Collected material →
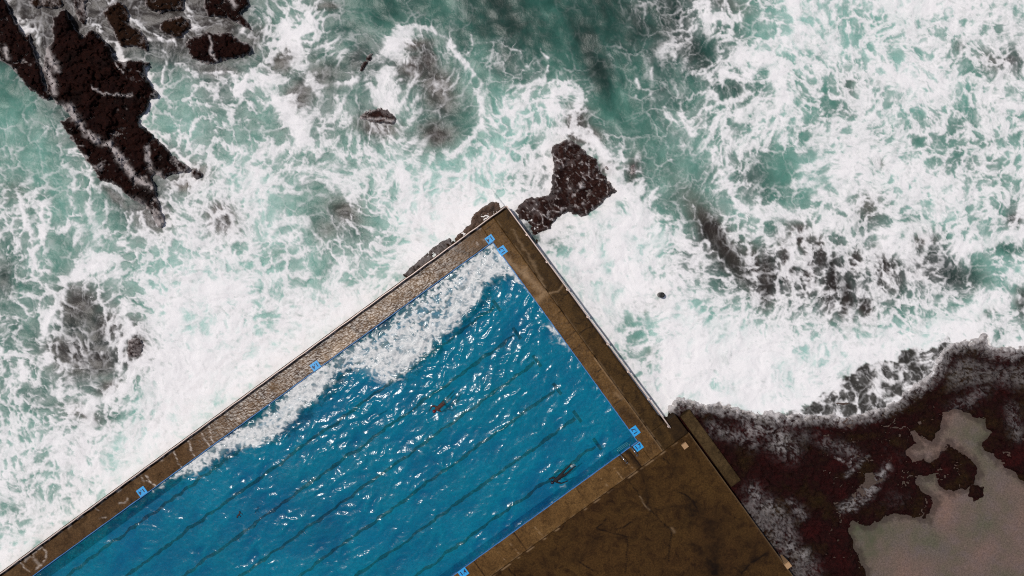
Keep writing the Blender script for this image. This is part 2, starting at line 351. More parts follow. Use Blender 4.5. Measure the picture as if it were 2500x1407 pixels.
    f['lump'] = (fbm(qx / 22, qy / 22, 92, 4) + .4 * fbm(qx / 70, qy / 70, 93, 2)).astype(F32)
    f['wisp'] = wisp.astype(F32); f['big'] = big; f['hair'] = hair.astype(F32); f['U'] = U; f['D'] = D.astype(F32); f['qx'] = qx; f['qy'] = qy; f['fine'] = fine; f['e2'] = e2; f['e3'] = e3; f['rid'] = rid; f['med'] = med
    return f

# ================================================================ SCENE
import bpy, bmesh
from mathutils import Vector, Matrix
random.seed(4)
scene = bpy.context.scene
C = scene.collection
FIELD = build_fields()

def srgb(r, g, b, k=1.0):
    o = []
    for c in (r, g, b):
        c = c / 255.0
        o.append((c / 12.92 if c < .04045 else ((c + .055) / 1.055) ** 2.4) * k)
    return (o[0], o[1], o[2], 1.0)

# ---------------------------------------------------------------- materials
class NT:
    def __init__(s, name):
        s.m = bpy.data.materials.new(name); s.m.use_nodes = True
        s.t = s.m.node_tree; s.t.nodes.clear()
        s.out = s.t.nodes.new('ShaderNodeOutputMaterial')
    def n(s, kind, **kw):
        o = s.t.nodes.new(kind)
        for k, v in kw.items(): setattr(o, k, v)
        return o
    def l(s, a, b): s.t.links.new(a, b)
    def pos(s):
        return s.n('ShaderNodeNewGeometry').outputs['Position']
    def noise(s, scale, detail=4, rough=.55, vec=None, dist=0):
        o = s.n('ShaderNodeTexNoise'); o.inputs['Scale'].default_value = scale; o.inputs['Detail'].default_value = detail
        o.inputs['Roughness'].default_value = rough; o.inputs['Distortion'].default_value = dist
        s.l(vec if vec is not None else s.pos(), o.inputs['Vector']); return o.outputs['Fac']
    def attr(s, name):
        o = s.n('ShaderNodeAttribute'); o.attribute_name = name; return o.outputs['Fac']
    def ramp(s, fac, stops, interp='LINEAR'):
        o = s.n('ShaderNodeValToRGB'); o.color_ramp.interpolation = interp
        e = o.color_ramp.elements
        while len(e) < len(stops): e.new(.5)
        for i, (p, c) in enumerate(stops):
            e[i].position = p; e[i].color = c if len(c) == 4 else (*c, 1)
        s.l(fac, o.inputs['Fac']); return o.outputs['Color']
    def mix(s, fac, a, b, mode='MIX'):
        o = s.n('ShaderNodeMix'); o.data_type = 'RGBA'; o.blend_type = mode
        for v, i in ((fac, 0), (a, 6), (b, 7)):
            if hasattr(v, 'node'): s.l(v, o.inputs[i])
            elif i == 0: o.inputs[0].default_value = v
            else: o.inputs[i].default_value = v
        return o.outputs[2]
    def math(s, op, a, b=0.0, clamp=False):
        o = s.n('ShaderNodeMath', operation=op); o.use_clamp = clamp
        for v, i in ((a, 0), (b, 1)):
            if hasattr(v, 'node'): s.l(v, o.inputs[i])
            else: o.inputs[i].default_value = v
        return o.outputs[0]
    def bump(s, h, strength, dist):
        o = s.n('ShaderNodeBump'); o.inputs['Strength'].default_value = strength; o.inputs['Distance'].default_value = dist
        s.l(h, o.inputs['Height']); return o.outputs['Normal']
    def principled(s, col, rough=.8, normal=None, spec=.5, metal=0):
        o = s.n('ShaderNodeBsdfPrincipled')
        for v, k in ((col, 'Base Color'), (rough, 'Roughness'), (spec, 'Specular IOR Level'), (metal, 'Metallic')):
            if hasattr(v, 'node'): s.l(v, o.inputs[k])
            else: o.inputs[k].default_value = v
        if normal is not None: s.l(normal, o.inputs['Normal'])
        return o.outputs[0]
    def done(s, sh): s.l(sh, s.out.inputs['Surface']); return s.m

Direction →
Go through the listing above and quote it exactly, apart from its images.

Exercise output →
Keep writing the Blender script for this image. This is part 2, starting at line 351. More parts follow. Use Blender 4.5. Measure the picture as if it were 2500x1407 pixels.
    f['lump'] = (fbm(qx / 22, qy / 22, 92, 4) + .4 * fbm(qx / 70, qy / 70, 93, 2)).astype(F32)
    f['wisp'] = wisp.astype(F32); f['big'] = big; f['hair'] = hair.astype(F32); f['U'] = U; f['D'] = D.astype(F32); f['qx'] = qx; f['qy'] = qy; f['fine'] = fine; f['e2'] = e2; f['e3'] = e3; f['rid'] = rid; f['med'] = med
    return f

# ================================================================ SCENE
import bpy, bmesh
from mathutils import Vector, Matrix
random.seed(4)
scene = bpy.context.scene
C = scene.collection
FIELD = build_fields()

def srgb(r, g, b, k=1.0):
    o = []
    for c in (r, g, b):
        c = c / 255.0
        o.append((c / 12.92 if c < .04045 else ((c + .055) / 1.055) ** 2.4) * k)
    return (o[0], o[1], o[2], 1.0)

# ---------------------------------------------------------------- materials
class NT:
    def __init__(s, name):
        s.m = bpy.data.materials.new(name); s.m.use_nodes = True
        s.t = s.m.node_tree; s.t.nodes.clear()
        s.out = s.t.nodes.new('ShaderNodeOutputMaterial')
    def n(s, kind, **kw):
        o = s.t.nodes.new(kind)
        for k, v in kw.items(): setattr(o, k, v)
        return o
    def l(s, a, b): s.t.links.new(a, b)
    def pos(s):
        return s.n('ShaderNodeNewGeometry').outputs['Position']
    def noise(s, scale, detail=4, rough=.55, vec=None, dist=0):
        o = s.n('ShaderNodeTexNoise'); o.inputs['Scale'].default_value = scale; o.inputs['Detail'].default_value = detail
        o.inputs['Roughness'].default_value = rough; o.inputs['Distortion'].default_value = dist
        s.l(vec if vec is not None else s.pos(), o.inputs['Vector']); return o.outputs['Fac']
    def attr(s, name):
        o = s.n('ShaderNodeAttribute'); o.attribute_name = name; return o.outputs['Fac']
    def ramp(s, fac, stops, interp='LINEAR'):
        o = s.n('ShaderNodeValToRGB'); o.color_ramp.interpolation = interp
        e = o.color_ramp.elements
        while len(e) < len(stops): e.new(.5)
        for i, (p, c) in enumerate(stops):
            e[i].position = p; e[i].color = c if len(c) == 4 else (*c, 1)
        s.l(fac, o.inputs['Fac']); return o.outputs['Color']
    def mix(s, fac, a, b, mode='MIX'):
        o = s.n('ShaderNodeMix'); o.data_type = 'RGBA'; o.blend_type = mode
        for v, i in ((fac, 0), (a, 6), (b, 7)):
            if hasattr(v, 'node'): s.l(v, o.inputs[i])
            elif i == 0: o.inputs[0].default_value = v
            else: o.inputs[i].default_value = v
        return o.outputs[2]
    def math(s, op, a, b=0.0, clamp=False):
        o = s.n('ShaderNodeMath', operation=op); o.use_clamp = clamp
        for v, i in ((a, 0), (b, 1)):
            if hasattr(v, 'node'): s.l(v, o.inputs[i])
            else: o.inputs[i].default_value = v
        return o.outputs[0]
    def bump(s, h, strength, dist):
        o = s.n('ShaderNodeBump'); o.inputs['Strength'].default_value = strength; o.inputs['Distance'].default_value = dist
        s.l(h, o.inputs['Height']); return o.outputs['Normal']
    def principled(s, col, rough=.8, normal=None, spec=.5, metal=0):
        o = s.n('ShaderNodeBsdfPrincipled')
        for v, k in ((col, 'Base Color'), (rough, 'Roughness'), (spec, 'Specular IOR Level'), (metal, 'Metallic')):
            if hasattr(v, 'node'): s.l(v, o.inputs[k])
            else: o.inputs[k].default_value = v
        if normal is not None: s.l(normal, o.inputs['Normal'])
        return o.outputs[0]
    def done(s, sh): s.l(sh, s.out.inputs['Surface']); return s.m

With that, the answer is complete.